Example 15.2.2 Find the volume under $z=\sqrt{4-r^2}$ above the region enclosed by the curve $r=2\cos\theta$, $-\pi/2\le\theta\le\pi/2$; see figure 15.2.2. The region is described in polar coordinates by the inequalities $-\pi/2\le\theta\le\pi/2$ and $0\le r\le2\cos\theta$, so the double integral is $$\int_{-\pi/2}^{\pi/2}\int_{0}^{2\cos\theta} \sqrt{4-r^2}\;r\,dr\,d\theta =2\int_{0}^{\pi/2}\int_{0}^{2\cos\theta} \sqrt{4-r^2}\;r\,dr\,d\theta.$$ We can rewrite the integral as shown because of the symmetry of the volume; this avoids a complication during the evaluation.

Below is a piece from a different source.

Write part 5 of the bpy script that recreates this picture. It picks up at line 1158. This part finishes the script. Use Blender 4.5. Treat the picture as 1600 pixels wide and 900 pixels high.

Proceeding: $$\eqalign{ 2\int_{0}^{\pi/2}\int_{0}^{2\cos\theta} \sqrt{4-r^2}\;r\,dr\,d\theta &=2\int_{0}^{\pi/2}-{1\over3}\left.(4-r^2)^{3/2}\right|_0^{2\cos\theta}\,d\theta\cr &=2\int_{0}^{\pi/2}-{8\over3}\sin^3\theta+{8\over3}\,d\theta\cr &=\left.2\left(-{8\over3}{\cos^3\theta\over3}-\cos\theta+{8\over3}\theta\right)\right|_0^{\pi/2}\cr &={8\over3}\pi-{32\over9}.\cr }$$ $\square$